--- BEGIN Given material ---

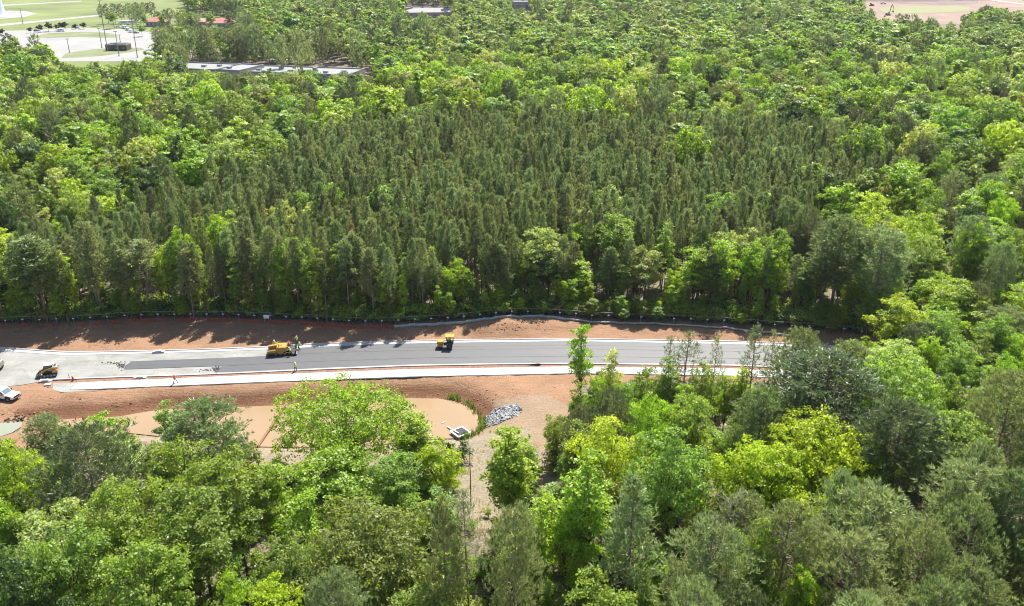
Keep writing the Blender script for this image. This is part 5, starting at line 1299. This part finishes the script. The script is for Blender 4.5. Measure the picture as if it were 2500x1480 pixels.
def make_pickup(px, py, rz, label, scale=1.0):
    X, Y, Z = w(px, py, 0); e = empty('pickup_truck', (X, Y, hz(X, Y) if Y < 300 else .12), rz, label, 'pickup truck'); e.scale = (scale,) * 3
    wht = M['white']
    side = [(-2.95, .62), (-2.95, 1.2), (-1.15, 1.22), (1.1, 1.2), (1.35, 1.2), (2.65, 1.12), (2.88, .98), (2.92, .55), (2.5, .48), (-2.8, .5)]
    b = MB().prism(side, -.98, .98).build('body', wht, e, bevel=.06)
    # bed
    MB().box((-2.03, 0, 1.205), (1.6, 1.6, .02)).build('bed_floor', M['darkmetal'], b)
    for s_ in (1, -1): MB().box((-2.03, s_ * .9, 1.30), (1.75, .14, .18)).build('bed_rail', wht, b, bevel=.02)
    MB().box((-2.9, 0, 1.30), (.1, 1.9, .2)).build('tailgate', wht, b, bevel=.02)
    cabp = [(-1.2, 1.2), (-1.05, 1.88), (-.85, 1.95), (.45, 1.93), (.62, 1.88), (1.35, 1.22)]
    c = MB().prism(cabp, -.86, .86).build('cab', wht, e, bevel=.05)
    MB().prism([(.66, 1.82), (1.32, 1.25), (1.345, 1.262), (.69, 1.84)], -.76, .76).build('windscreen', M['glass'], c)
    MB().prism([(-1.17, 1.3), (-1.06, 1.8), (-1.08, 1.81), (-1.2, 1.3)], -.7, .7).build('rear_window', M['glass'], c)
    for s_ in (1, -1):
        MB().prism([(-.98, 1.27), (-.88, 1.82), (-.22, 1.84), (-.22, 1.27)], s_ * .863, s_ * .875).build('rear_side_window', M['glass'], c)
        MB().prism([(-.1, 1.27), (-.1, 1.84), (.5, 1.82), (1.1, 1.27)], s_ * .863, s_ * .875).build('front_side_window', M['glass'], c)
        m_ = MB().box((.98, s_ * 1.13, 1.36), (.14, .26, .24)).build('side_mirror', M['black'], c, bevel=.03)
        for xx in (.15, -.85): MB().box((xx, s_ * .99, 1.05), (.2, .03, .04)).build('door_handle', M['black'], b)
        MB().prism([(1.3, .5), (1.32, .85), (1.6, 1.02), (2.15, 1.02), (2.42, .85), (2.45, .5)], s_ * .95, s_ * .99).build('wheel_arch', M['black'], b)
        MB().prism([(-2.45, .5), (-2.42, .85), (-2.15, 1.02), (-1.6, 1.02), (-1.32, .85), (-1.3, .5)], s_ * .95, s_ * .99).build('wheel_arch', M['black'], b)
        MB().box((2.86, s_ * .78, .92), (.12, .34, .2)).build('headlight', M['lamp'], b, bevel=.02)
        MB().box((-2.96, s_ * .88, 1.0), (.04, .14, .34)).build('tail_light', M['red'], b)
        MB().box((0, s_ * .98, .46), (2.3, .14, .06)).build('side_step', M['black'], b)
    MB().box((2.93, 0, .88), (.06, 1.2, .3)).build('grille', M['darkmetal'], b); MB().box((2.96, 0, .58), (.16, 1.9, .22)).build('bumper', M['darkmetal'], b, bevel=.04)
    MB().box((1.9, .35, 1.195), (1.0, .05, .02)).build('hood_crease', wht, b); MB().box((1.9, -.35, 1.195), (1.0, .05, .02)).build('hood_crease', wht, b)
    for xx in (1.88, -1.88):
        for s_ in (1, -1): wheel(e, (xx, s_ * .86, .41), .41, .28)
    return e
pk = make_pickup(8, 972, R(-14), 'white crew-cab pickup truck on the clay at the left edge')
make_pickup(2156, 10.5, R(4), 'white pickup truck parked on the far construction site beside the green pond')
# hydrant and stub post by the path start
X, Y, _ = w(178, 929, 0); e = empty('fire_hydrant', (X, Y, hz(X, Y)), .3, 'red fire hydrant at the start of the concrete path', 'hydrant')
MB().tube([(0, 0, 0), (0, 0, .12), (0, 0, .13), (0, 0, .75)], [.2, .2, .13, .13], 12).build('barrel', M['red'], e, smooth=False)
MB().dome((0, 0, .75), .16).build('bonnet', M['red'], e); MB().cyl((0, 0, .95), .04, .1).build('operating_nut', M['red'], e)
for s_ in (1, -1): MB().cyl((0, s_ * .19, .55), .07, .16, 'y', 10).build('nozzle', M['red'], e)
MB().cyl((.2, 0, .5), .1, .16, 'x', 10).build('pumper_nozzle', M['red'], e)
X, Y, _ = w(171, 925, 0); e = empty('marker_post', (X, Y, 0), 0, 'short leaning grey marker post beside the fire hydrant', 'post')
MB().tube([(0, 0, -.1), (-.18, 0, 1.0)], .06, 8).build('shaft', M['galv'], e)
def inlet(x, y, label):
    X, Y, _ = w(x, y, 0); e = empty('storm_inlet', (X, Y, .0), R(3), label, 'storm drain')
    MB().box((0, 0, .14), (2.2, 1.0, .28)).build('frame', M['curb'], e, bevel=.03)
    MB().box((0, -.3, .285), (1.2, .35, .02)).build('opening', M['black'], e); MB().cyl((.1, .2, .29), .3, .03).build('lid', M['lightgrey'], e)
inlet(343, 923.5, 'open storm inlet box between kerb and path near the walking worker')
inlet(388, 860, 'storm inlet set in the far kerb at left')
inlet(112, 931.5, 'storm inlet beside the bucket of the track loader')
X, Y, _ = w(1307, 892.5, .05); e = empty('debris_bag', (X, Y, .08), .1, 'slumped dark bag lying on the verge between road and path', 'bag')
mb = MB(); mb.tube([(-1.1, 0, .05), (-.7, .1, .14), (-.1, 0, .16), (.5, -.1, .2), (.85, -.05, .16), (1.05, 0, .05)], [.05, .16, .2, .26, .22, .06], 8, sq=.6); mb.build('cloth', M['black'], e, smooth=True)
MB().tube([(-1.5, .2, .05), (-1.0, .1, .08)], .05, 6).build('strap', M['darkmetal'], e)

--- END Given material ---

_What you need to do_. Skip every picture and transcribe the data above exactly.

_Task solution_.
Keep writing the Blender script for this image. This is part 5, starting at line 1299. This part finishes the script. The script is for Blender 4.5. Measure the picture as if it were 2500x1480 pixels.
def make_pickup(px, py, rz, label, scale=1.0):
    X, Y, Z = w(px, py, 0); e = empty('pickup_truck', (X, Y, hz(X, Y) if Y < 300 else .12), rz, label, 'pickup truck'); e.scale = (scale,) * 3
    wht = M['white']
    side = [(-2.95, .62), (-2.95, 1.2), (-1.15, 1.22), (1.1, 1.2), (1.35, 1.2), (2.65, 1.12), (2.88, .98), (2.92, .55), (2.5, .48), (-2.8, .5)]
    b = MB().prism(side, -.98, .98).build('body', wht, e, bevel=.06)
    # bed
    MB().box((-2.03, 0, 1.205), (1.6, 1.6, .02)).build('bed_floor', M['darkmetal'], b)
    for s_ in (1, -1): MB().box((-2.03, s_ * .9, 1.30), (1.75, .14, .18)).build('bed_rail', wht, b, bevel=.02)
    MB().box((-2.9, 0, 1.30), (.1, 1.9, .2)).build('tailgate', wht, b, bevel=.02)
    cabp = [(-1.2, 1.2), (-1.05, 1.88), (-.85, 1.95), (.45, 1.93), (.62, 1.88), (1.35, 1.22)]
    c = MB().prism(cabp, -.86, .86).build('cab', wht, e, bevel=.05)
    MB().prism([(.66, 1.82), (1.32, 1.25), (1.345, 1.262), (.69, 1.84)], -.76, .76).build('windscreen', M['glass'], c)
    MB().prism([(-1.17, 1.3), (-1.06, 1.8), (-1.08, 1.81), (-1.2, 1.3)], -.7, .7).build('rear_window', M['glass'], c)
    for s_ in (1, -1):
        MB().prism([(-.98, 1.27), (-.88, 1.82), (-.22, 1.84), (-.22, 1.27)], s_ * .863, s_ * .875).build('rear_side_window', M['glass'], c)
        MB().prism([(-.1, 1.27), (-.1, 1.84), (.5, 1.82), (1.1, 1.27)], s_ * .863, s_ * .875).build('front_side_window', M['glass'], c)
        m_ = MB().box((.98, s_ * 1.13, 1.36), (.14, .26, .24)).build('side_mirror', M['black'], c, bevel=.03)
        for xx in (.15, -.85): MB().box((xx, s_ * .99, 1.05), (.2, .03, .04)).build('door_handle', M['black'], b)
        MB().prism([(1.3, .5), (1.32, .85), (1.6, 1.02), (2.15, 1.02), (2.42, .85), (2.45, .5)], s_ * .95, s_ * .99).build('wheel_arch', M['black'], b)
        MB().prism([(-2.45, .5), (-2.42, .85), (-2.15, 1.02), (-1.6, 1.02), (-1.32, .85), (-1.3, .5)], s_ * .95, s_ * .99).build('wheel_arch', M['black'], b)
        MB().box((2.86, s_ * .78, .92), (.12, .34, .2)).build('headlight', M['lamp'], b, bevel=.02)
        MB().box((-2.96, s_ * .88, 1.0), (.04, .14, .34)).build('tail_light', M['red'], b)
        MB().box((0, s_ * .98, .46), (2.3, .14, .06)).build('side_step', M['black'], b)
    MB().box((2.93, 0, .88), (.06, 1.2, .3)).build('grille', M['darkmetal'], b); MB().box((2.96, 0, .58), (.16, 1.9, .22)).build('bumper', M['darkmetal'], b, bevel=.04)
    MB().box((1.9, .35, 1.195), (1.0, .05, .02)).build('hood_crease', wht, b); MB().box((1.9, -.35, 1.195), (1.0, .05, .02)).build('hood_crease', wht, b)
    for xx in (1.88, -1.88):
        for s_ in (1, -1): wheel(e, (xx, s_ * .86, .41), .41, .28)
    return e
pk = make_pickup(8, 972, R(-14), 'white crew-cab pickup truck on the clay at the left edge')
make_pickup(2156, 10.5, R(4), 'white pickup truck parked on the far construction site beside the green pond')
# hydrant and stub post by the path start
X, Y, _ = w(178, 929, 0); e = empty('fire_hydrant', (X, Y, hz(X, Y)), .3, 'red fire hydrant at the start of the concrete path', 'hydrant')
MB().tube([(0, 0, 0), (0, 0, .12), (0, 0, .13), (0, 0, .75)], [.2, .2, .13, .13], 12).build('barrel', M['red'], e, smooth=False)
MB().dome((0, 0, .75), .16).build('bonnet', M['red'], e); MB().cyl((0, 0, .95), .04, .1).build('operating_nut', M['red'], e)
for s_ in (1, -1): MB().cyl((0, s_ * .19, .55), .07, .16, 'y', 10).build('nozzle', M['red'], e)
MB().cyl((.2, 0, .5), .1, .16, 'x', 10).build('pumper_nozzle', M['red'], e)
X, Y, _ = w(171, 925, 0); e = empty('marker_post', (X, Y, 0), 0, 'short leaning grey marker post beside the fire hydrant', 'post')
MB().tube([(0, 0, -.1), (-.18, 0, 1.0)], .06, 8).build('shaft', M['galv'], e)
def inlet(x, y, label):
    X, Y, _ = w(x, y, 0); e = empty('storm_inlet', (X, Y, .0), R(3), label, 'storm drain')
    MB().box((0, 0, .14), (2.2, 1.0, .28)).build('frame', M['curb'], e, bevel=.03)
    MB().box((0, -.3, .285), (1.2, .35, .02)).build('opening', M['black'], e); MB().cyl((.1, .2, .29), .3, .03).build('lid', M['lightgrey'], e)
inlet(343, 923.5, 'open storm inlet box between kerb and path near the walking worker')
inlet(388, 860, 'storm inlet set in the far kerb at left')
inlet(112, 931.5, 'storm inlet beside the bucket of the track loader')
X, Y, _ = w(1307, 892.5, .05); e = empty('debris_bag', (X, Y, .08), .1, 'slumped dark bag lying on the verge between road and path', 'bag')
mb = MB(); mb.tube([(-1.1, 0, .05), (-.7, .1, .14), (-.1, 0, .16), (.5, -.1, .2), (.85, -.05, .16), (1.05, 0, .05)], [.05, .16, .2, .26, .22, .06], 8, sq=.6); mb.build('cloth', M['black'], e, smooth=True)
MB().tube([(-1.5, .2, .05), (-1.0, .1, .08)], .05, 6).build('strap', M['darkmetal'], e)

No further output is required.